Como dice Manuel Castells, la oposición entre globalización e identidad está dando forma a nuestro mundo y a nuestras vidas. La integración es una formula muy conflictiva. Sí, es cierto que las culturas deben preservarse, que los europeos temen que la intromisión de culturas foráneas pueda romper la homogeneidad y la cohesión social de sus comunidades. En oposición, los extranjeros que llegan a Europa desean conservar sus costumbres y, una vez entre nosotros, buscan la manera de convivir con los suyos, amparados entre ellos, buscando formar comunidades cerradas donde puedan reproducir la vida de sus países de origen. Dicho todo esto, hemos de convenir que el conflicto convivencial es comprensible. Nacen los recelos entre unos y otros. Hasta cierto punto, cabe comprender la dificultad de establecer una convivencia sin alteraciones y tensiones. Claro. Pero, por desgracia, no podemos escoger. Ya no es posible pensar el mundo como un lugar con departamentos estancos, como si se tratara de un zoológico humano, aquí los leones, allá las cebras… La progresiva mundialización, o globalización –como le queramos llamar—aboca a la humanidad a un proceso imparable de convergencia. Aunque este proceso es muy traumático, nada será capaz de detenerlo. Es como si la humanidad tuviese trazado este camino de antemano. El lento caminar de nuestra especie a través del tiempo, en su devenir, señala la convergencia de la humanidad, a ser sólo una. Por mucho empeño que pongamos en revertir este proceso, no lo conseguiremos. Es un devenir irrevocable, imposible de torcer o de cambiar. En un futuro, más o menos lejano, la sociedad humana estará plenamente integrada, será “una sola tribu”. Ya caminamos hacia ese nuevo mundo.

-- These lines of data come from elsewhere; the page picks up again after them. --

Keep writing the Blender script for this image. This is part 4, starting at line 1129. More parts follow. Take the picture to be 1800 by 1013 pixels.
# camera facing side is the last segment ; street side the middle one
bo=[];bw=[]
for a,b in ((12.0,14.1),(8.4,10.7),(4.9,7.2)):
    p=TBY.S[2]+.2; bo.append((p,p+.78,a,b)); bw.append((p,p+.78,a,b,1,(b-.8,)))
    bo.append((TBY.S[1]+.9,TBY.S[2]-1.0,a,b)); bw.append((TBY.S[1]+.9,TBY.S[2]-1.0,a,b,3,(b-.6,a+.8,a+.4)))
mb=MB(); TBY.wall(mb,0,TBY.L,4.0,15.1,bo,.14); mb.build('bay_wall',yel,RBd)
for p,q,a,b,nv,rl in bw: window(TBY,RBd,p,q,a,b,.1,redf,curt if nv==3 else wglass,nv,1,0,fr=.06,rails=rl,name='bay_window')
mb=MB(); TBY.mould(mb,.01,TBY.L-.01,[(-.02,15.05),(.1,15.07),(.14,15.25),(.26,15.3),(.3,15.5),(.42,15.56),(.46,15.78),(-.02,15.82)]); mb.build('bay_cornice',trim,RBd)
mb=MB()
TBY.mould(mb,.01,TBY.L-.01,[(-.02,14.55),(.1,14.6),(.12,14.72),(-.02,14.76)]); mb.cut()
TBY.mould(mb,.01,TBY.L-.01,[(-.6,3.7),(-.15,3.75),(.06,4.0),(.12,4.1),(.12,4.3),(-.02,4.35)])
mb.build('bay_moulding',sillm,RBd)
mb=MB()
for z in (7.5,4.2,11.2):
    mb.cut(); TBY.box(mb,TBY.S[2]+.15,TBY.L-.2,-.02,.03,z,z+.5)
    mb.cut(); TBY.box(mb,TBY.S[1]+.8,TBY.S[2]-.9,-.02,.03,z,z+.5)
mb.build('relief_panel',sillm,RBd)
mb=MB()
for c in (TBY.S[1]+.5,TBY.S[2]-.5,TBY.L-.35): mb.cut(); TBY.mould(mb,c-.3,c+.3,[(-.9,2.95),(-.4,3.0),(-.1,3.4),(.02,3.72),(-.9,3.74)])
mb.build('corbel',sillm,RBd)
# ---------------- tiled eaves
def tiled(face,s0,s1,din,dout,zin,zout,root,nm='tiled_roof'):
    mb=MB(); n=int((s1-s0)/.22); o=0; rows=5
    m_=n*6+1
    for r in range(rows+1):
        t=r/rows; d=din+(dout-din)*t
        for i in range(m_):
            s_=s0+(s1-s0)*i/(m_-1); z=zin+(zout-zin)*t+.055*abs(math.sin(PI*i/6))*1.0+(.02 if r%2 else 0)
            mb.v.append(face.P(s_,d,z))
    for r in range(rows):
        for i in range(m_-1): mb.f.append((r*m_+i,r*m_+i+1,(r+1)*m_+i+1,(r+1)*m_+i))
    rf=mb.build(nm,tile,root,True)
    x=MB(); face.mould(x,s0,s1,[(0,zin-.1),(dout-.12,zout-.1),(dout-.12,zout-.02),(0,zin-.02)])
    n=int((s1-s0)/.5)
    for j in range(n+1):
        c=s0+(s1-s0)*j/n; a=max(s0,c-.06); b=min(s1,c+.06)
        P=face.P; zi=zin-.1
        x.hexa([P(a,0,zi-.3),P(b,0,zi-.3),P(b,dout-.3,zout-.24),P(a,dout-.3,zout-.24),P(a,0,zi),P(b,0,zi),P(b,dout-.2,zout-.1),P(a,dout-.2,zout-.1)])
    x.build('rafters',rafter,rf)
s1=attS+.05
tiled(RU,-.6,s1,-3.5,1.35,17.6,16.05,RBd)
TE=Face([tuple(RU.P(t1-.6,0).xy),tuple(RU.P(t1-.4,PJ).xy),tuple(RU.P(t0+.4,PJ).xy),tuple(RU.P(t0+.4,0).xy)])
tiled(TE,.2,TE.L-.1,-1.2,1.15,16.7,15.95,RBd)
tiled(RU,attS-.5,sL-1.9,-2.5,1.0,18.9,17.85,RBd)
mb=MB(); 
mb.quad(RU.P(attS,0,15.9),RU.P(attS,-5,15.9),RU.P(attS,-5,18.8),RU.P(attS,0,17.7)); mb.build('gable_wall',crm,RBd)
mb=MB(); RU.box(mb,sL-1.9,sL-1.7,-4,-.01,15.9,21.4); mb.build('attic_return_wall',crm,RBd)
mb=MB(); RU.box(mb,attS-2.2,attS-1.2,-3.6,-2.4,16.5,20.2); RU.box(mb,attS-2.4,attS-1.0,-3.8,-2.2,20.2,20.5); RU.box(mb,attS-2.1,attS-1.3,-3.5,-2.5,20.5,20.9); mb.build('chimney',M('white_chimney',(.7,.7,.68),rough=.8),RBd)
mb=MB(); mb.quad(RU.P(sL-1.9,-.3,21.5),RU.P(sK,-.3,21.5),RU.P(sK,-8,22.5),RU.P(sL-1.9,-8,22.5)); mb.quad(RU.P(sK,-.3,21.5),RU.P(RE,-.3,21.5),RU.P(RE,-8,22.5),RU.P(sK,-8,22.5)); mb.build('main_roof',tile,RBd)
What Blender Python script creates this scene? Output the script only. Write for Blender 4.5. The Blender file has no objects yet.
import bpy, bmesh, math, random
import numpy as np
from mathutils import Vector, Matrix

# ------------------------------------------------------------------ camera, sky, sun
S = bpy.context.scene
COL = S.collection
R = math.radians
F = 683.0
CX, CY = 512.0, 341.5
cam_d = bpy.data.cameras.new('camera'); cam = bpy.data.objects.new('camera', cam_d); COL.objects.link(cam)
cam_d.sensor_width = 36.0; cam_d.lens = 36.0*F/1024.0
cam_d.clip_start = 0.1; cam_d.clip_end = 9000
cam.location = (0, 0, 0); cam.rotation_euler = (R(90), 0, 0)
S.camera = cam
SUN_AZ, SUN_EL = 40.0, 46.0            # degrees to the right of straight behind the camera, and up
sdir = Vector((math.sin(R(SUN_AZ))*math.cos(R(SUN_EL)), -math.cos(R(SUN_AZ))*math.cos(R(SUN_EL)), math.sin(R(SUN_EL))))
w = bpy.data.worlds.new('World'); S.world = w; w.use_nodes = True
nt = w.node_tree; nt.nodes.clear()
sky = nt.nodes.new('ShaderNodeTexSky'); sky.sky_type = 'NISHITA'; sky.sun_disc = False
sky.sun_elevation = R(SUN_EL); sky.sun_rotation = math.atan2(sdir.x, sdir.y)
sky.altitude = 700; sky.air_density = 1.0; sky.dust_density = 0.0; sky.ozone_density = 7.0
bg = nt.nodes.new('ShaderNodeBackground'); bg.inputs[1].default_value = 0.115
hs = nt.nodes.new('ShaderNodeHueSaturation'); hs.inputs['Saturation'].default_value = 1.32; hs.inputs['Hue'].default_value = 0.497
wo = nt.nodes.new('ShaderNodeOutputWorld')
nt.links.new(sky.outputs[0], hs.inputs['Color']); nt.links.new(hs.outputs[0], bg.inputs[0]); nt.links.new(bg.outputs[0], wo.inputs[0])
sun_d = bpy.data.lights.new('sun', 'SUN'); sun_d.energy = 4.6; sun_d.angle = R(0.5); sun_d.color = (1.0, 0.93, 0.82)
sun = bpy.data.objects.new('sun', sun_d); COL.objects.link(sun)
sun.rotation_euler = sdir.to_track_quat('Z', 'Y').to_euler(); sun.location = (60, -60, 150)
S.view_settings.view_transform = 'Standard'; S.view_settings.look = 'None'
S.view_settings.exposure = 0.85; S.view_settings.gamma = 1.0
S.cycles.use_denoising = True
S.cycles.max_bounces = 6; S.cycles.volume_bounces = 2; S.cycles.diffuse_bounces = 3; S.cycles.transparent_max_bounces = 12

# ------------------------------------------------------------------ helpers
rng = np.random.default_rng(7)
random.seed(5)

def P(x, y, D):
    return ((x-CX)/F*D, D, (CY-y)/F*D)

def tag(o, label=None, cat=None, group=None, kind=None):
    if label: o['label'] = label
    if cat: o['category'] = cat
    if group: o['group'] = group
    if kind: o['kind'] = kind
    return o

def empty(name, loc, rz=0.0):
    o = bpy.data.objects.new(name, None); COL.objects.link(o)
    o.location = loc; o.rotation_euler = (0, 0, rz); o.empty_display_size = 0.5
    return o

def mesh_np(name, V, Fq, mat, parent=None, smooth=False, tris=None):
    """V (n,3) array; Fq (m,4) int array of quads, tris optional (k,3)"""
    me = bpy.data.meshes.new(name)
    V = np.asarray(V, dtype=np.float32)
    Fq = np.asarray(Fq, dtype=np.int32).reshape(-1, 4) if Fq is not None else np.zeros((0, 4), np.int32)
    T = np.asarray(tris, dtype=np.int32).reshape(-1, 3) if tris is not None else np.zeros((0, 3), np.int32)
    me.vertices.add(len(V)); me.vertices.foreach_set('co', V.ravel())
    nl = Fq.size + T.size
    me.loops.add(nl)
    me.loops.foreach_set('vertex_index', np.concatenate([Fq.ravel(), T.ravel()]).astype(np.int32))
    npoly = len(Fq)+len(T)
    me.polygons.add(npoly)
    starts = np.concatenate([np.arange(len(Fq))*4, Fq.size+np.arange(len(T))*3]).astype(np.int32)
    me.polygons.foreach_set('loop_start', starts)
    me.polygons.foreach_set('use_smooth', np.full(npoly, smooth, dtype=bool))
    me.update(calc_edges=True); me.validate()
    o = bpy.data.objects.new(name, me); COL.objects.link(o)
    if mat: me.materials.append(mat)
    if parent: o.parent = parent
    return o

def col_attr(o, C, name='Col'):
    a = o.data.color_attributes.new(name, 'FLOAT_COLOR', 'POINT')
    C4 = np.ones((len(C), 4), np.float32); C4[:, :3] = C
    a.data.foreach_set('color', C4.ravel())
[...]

El choque que provoca esta globalización se opera, sobre todo, en las grandes urbes de Occidente; son las verdaderas megalópolis cosmopolitas del mundo, el laboratorio en el que ya podemos observar los conflictos que nos acechan y que señalan el camino hacia el futuro. Este juntarse gentes de las más diversas procedencias, etnias, religiones, lenguas y valores es lo que llamamos multiculturalismo. Desde mi punto de vista, el multiculturalismo es una utopía. Lo digo muy a mi pesar, pues que hay más bello que la diversidad humana. Se está demostrado muy complicado y difícil establecer sociedades estables multiculturales. Pongamos algún ejemplo, en Francia, por buscar un caso paradigmático: ¿Cómo conseguimos casar el derecho de la igualdad, conquistada por los franceses en un costosísimo proceso revolucionario y al que no están dispuestos a renunciar de ninguna manera, con el derecho de los musulmanes a considerar a sus mujeres, en muchos aspectos, subordinadas a los hombres? ¿Puede alguien, legítimamente, erigirse en juez y parte y decidir que los musulmanes no están en su derecho de establecer la prelación de derechos según el sexo, o como les plazca? ¿Cómo hacemos para no romper la convivencia cuando las leyes de unos conculcan las de los otros y viceversa? Es evidente que el futuro no pasará por subordinar una cultura a otra. Por hacer pasar por el tubo a unos en favor de un supuesto valor superior de los otros. Los europeos están convencidos de su superioridad, pues consideran su sistema de derechos civiles mucho más evolucionado y justo que el del mundo islámico, por ejemplo. Esta convicción los lleva a tratar a los demás con prepotencia y a menoscabar sus costumbres por anticuadas y obsoletas, tratando de imponer el sistema de valores propio como si se fuese un sistema universal. La solución se establecerá por consenso, por un proceso lento de asimilación. Surgirá, de algún modo, una síntesis cultural fruto de las anteriores formas. De hecho, así ha sido en otras etapas de la formación de las sociedades humanas; pensemos en el paso de los clanes y tribus a las sociedades complejas avanzadas. También fue muy traumático, pero se consiguió.

Así que, por mucho que nos opongamos, no podremos contener el río, la fuerza de la corriente se llevará por delante nuestros prejuicios y nuestros legítimos deseos de conservar ese patrimonio cultural intangible que ahora constituye nuestra identidad. Se construirán nuevas identidades sobre las viejas. La humanidad dará un salto cualitativo que implicará una nueva forma de organización. Un nuevo avance de la vida, ineludible, en su camino hacia una mayor complejidad.